▶ **Stated task**
List every line below containing "Strength".

▶ **Material to process**
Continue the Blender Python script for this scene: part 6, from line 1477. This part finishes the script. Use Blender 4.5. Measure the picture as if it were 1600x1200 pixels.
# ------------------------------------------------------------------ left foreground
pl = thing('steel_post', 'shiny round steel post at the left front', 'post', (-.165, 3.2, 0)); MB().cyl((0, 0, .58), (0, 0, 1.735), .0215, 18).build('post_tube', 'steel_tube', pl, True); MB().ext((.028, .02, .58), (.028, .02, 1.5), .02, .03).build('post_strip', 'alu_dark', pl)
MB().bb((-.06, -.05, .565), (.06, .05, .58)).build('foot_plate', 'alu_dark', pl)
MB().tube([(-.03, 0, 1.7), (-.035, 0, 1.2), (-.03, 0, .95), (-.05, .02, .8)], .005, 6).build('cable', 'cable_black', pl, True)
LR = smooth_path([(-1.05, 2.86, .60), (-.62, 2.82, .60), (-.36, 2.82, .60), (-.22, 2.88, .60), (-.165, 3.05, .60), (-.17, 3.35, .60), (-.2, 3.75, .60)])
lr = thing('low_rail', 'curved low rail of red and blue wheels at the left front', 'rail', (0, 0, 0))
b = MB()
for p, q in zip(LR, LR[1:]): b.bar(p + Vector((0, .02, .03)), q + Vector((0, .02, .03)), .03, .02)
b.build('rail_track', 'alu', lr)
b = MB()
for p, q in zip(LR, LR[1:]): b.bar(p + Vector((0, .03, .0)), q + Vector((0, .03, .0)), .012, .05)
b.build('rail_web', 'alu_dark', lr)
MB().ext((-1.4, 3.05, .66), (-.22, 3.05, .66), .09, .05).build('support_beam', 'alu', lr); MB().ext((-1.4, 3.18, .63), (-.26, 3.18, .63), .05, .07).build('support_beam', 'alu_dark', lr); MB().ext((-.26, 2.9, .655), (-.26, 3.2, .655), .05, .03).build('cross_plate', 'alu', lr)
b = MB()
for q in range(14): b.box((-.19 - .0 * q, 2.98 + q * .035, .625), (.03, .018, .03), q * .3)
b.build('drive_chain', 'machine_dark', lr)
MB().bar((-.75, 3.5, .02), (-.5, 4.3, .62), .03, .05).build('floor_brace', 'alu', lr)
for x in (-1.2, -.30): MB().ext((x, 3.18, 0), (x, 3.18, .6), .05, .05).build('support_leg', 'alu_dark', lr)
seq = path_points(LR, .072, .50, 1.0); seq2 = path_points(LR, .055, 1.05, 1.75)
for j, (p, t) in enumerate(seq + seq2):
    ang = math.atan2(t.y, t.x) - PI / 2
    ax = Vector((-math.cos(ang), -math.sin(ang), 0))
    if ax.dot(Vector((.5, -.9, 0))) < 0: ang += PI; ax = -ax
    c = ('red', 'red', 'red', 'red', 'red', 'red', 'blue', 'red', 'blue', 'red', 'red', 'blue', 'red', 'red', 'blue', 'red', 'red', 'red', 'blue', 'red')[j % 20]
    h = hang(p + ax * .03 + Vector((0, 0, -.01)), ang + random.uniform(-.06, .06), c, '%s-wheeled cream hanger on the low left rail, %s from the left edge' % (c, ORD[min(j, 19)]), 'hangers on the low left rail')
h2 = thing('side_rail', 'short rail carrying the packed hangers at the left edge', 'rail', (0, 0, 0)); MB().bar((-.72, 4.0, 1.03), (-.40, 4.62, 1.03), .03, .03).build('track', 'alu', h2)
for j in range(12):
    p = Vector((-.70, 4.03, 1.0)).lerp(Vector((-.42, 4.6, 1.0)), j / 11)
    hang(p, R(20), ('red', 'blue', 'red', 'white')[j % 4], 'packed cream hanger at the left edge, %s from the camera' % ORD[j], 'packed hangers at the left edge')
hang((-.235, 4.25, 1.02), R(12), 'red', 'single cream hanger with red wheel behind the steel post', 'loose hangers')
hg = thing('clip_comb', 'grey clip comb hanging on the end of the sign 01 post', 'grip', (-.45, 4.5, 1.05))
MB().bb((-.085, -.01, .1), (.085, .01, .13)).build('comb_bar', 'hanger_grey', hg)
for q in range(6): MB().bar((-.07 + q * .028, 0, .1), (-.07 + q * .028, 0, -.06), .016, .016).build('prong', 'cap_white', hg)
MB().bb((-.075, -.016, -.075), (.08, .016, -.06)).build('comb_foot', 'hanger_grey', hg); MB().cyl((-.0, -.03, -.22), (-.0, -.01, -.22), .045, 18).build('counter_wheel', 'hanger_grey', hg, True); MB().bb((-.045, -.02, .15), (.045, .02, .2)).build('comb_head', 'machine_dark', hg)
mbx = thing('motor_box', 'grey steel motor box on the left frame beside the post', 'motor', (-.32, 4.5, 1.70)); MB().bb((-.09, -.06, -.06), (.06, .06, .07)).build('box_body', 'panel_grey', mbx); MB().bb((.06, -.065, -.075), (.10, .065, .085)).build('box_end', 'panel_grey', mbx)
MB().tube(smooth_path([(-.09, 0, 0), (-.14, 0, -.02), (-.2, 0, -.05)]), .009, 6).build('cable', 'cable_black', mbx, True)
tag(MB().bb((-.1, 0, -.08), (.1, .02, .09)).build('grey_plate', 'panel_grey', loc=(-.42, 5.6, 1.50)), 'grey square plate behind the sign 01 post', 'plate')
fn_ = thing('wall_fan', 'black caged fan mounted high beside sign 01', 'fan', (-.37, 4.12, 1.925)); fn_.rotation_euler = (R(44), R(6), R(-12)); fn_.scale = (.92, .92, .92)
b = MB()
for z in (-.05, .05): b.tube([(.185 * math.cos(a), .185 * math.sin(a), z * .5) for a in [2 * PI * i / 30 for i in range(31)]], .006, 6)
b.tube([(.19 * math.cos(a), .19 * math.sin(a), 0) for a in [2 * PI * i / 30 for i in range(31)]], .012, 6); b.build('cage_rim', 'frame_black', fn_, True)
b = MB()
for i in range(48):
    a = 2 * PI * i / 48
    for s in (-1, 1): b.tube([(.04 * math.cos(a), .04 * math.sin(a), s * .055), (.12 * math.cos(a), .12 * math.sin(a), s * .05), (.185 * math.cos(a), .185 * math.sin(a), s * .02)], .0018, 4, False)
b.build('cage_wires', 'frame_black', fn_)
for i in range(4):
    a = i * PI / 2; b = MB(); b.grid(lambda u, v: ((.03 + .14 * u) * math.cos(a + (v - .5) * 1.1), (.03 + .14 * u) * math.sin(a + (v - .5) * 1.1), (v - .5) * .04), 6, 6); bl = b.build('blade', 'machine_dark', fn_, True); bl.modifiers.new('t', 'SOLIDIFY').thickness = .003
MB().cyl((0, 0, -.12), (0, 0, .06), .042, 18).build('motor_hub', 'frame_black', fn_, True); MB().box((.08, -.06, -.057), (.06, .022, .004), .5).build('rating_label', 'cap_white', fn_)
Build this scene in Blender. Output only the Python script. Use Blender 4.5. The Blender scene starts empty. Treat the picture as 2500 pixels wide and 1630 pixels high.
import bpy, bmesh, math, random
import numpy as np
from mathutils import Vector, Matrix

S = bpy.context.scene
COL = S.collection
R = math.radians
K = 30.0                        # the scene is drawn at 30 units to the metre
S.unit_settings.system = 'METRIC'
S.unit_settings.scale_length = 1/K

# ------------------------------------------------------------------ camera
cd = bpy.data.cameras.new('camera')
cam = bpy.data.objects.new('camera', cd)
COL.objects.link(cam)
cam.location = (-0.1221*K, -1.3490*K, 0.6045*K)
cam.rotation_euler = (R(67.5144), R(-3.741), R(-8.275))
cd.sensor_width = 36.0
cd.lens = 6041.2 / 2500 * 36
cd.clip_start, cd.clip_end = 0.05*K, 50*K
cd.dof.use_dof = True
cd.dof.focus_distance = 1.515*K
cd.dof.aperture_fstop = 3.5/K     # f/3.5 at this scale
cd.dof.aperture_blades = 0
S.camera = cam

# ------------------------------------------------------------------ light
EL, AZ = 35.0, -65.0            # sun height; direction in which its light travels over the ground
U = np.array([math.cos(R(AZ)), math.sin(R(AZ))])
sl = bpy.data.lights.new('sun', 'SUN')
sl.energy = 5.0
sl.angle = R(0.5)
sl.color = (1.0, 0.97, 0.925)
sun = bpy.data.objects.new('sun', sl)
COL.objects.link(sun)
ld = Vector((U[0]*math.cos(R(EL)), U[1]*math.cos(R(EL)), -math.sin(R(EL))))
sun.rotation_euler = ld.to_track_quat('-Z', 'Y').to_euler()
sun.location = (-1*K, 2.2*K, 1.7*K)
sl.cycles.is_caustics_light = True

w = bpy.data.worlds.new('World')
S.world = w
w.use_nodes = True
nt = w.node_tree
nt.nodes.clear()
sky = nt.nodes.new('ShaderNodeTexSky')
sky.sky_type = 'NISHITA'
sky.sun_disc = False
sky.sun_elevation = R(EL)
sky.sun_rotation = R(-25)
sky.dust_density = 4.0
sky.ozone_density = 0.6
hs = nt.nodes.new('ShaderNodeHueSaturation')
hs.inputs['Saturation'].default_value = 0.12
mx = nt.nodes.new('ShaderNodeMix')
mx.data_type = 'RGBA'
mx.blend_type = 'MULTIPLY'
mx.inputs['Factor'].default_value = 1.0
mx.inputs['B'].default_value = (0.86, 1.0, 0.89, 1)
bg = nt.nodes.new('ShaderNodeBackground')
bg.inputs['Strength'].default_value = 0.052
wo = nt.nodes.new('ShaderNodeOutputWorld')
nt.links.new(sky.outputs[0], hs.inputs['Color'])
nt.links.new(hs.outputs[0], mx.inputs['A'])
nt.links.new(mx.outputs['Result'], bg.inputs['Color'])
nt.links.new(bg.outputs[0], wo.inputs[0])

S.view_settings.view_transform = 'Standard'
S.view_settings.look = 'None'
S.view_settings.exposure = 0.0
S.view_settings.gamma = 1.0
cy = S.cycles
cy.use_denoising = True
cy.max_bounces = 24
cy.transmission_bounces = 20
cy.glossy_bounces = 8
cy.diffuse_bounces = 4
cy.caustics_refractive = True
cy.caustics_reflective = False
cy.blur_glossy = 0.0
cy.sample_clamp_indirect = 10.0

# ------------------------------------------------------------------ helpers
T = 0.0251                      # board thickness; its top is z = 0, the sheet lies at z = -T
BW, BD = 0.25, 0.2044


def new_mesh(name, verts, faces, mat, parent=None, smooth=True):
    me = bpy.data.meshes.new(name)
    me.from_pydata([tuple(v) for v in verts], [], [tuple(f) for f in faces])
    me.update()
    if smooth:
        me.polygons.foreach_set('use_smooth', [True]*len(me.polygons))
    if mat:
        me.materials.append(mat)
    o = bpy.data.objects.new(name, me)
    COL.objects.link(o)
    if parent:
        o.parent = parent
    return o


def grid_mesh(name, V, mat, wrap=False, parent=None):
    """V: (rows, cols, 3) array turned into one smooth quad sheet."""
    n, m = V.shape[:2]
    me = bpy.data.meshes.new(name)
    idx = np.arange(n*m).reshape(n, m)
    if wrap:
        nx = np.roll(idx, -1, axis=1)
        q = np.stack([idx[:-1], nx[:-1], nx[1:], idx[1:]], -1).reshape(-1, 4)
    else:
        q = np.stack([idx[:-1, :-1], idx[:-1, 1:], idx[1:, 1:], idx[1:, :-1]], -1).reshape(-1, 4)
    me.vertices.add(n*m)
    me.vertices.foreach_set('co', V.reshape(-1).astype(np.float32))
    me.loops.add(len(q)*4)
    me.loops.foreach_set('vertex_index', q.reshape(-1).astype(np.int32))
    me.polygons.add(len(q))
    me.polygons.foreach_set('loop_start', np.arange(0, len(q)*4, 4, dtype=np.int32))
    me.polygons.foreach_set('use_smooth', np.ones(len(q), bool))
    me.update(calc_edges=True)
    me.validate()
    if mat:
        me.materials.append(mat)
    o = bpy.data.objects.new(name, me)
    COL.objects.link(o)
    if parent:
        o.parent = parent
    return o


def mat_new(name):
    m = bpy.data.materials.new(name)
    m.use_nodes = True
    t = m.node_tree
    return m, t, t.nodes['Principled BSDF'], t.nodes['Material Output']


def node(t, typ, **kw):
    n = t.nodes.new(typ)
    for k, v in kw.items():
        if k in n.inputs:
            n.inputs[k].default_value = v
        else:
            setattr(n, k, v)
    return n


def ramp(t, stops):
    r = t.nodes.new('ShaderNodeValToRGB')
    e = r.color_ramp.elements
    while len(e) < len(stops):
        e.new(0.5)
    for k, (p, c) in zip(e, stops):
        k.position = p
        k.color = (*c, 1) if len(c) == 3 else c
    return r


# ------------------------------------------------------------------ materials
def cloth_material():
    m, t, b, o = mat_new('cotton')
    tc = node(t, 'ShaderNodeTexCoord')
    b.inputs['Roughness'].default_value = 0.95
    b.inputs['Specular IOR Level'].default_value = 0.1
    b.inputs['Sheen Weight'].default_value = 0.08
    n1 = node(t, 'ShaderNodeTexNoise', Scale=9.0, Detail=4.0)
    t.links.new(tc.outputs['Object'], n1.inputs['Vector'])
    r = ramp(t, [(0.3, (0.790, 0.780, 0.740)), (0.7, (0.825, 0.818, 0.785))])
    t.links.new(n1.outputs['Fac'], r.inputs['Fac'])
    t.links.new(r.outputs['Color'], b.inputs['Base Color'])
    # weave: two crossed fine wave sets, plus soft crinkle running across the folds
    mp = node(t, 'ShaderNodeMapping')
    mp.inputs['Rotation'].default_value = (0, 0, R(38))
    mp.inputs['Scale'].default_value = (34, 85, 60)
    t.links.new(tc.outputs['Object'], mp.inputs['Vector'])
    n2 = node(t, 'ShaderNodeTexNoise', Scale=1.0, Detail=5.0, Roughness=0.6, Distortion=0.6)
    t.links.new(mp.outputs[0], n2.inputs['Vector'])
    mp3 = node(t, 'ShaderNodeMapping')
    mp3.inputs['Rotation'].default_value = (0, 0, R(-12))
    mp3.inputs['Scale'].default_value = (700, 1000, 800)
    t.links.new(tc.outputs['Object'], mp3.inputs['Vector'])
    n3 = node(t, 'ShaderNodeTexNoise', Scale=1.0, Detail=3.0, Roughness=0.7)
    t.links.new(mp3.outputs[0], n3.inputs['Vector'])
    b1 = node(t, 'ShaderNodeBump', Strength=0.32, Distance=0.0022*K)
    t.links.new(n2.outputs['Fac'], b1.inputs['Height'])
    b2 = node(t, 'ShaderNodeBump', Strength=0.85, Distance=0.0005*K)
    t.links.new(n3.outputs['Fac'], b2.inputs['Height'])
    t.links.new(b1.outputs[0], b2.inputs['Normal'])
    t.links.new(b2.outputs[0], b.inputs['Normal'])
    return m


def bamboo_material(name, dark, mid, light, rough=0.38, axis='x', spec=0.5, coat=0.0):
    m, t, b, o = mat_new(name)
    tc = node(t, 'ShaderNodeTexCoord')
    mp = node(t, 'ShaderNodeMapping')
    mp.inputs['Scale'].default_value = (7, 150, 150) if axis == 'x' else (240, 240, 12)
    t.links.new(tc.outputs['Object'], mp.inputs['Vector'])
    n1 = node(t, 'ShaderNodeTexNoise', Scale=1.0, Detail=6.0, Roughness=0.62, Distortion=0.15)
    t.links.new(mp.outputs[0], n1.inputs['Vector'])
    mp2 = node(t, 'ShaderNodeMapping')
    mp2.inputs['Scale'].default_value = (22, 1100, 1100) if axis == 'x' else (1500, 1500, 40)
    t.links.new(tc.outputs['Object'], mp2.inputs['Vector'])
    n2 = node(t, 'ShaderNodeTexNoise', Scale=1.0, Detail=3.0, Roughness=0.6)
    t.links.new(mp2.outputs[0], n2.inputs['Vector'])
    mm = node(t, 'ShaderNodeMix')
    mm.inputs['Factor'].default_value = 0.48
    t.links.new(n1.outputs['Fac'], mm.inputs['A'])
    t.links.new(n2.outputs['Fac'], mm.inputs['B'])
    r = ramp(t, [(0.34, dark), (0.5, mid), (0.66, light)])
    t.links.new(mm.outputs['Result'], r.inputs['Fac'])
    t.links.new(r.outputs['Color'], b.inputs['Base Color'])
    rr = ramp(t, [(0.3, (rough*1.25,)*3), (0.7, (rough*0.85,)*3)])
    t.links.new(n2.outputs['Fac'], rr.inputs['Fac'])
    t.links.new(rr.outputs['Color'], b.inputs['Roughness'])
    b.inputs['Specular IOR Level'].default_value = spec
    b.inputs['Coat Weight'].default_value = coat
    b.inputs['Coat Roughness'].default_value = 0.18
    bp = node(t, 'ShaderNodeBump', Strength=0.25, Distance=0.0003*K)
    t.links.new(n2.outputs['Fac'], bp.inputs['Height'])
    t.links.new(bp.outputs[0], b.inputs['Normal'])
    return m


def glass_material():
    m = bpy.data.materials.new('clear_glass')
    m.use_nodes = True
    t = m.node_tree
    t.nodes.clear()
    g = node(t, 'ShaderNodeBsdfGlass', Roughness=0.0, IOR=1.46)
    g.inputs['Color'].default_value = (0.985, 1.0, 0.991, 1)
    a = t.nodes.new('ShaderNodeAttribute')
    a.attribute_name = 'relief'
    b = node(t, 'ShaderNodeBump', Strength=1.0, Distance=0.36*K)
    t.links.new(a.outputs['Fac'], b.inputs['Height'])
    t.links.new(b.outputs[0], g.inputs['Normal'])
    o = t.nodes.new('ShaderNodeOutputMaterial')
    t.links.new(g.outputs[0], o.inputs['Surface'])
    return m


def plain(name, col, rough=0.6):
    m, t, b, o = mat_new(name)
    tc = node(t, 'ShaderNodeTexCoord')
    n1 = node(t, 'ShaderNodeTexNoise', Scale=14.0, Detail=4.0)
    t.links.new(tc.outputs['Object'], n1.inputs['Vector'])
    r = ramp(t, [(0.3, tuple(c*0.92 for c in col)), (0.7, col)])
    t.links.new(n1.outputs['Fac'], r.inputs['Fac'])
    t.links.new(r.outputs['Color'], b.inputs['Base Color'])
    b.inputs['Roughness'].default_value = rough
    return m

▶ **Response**
bg.inputs['Strength'].default_value = 0.052
    b1 = node(t, 'ShaderNodeBump', Strength=0.32, Distance=0.0022*K)
    b2 = node(t, 'ShaderNodeBump', Strength=0.85, Distance=0.0005*K)
    bp = node(t, 'ShaderNodeBump', Strength=0.25, Distance=0.0003*K)
    b = node(t, 'ShaderNodeBump', Strength=1.0, Distance=0.36*K)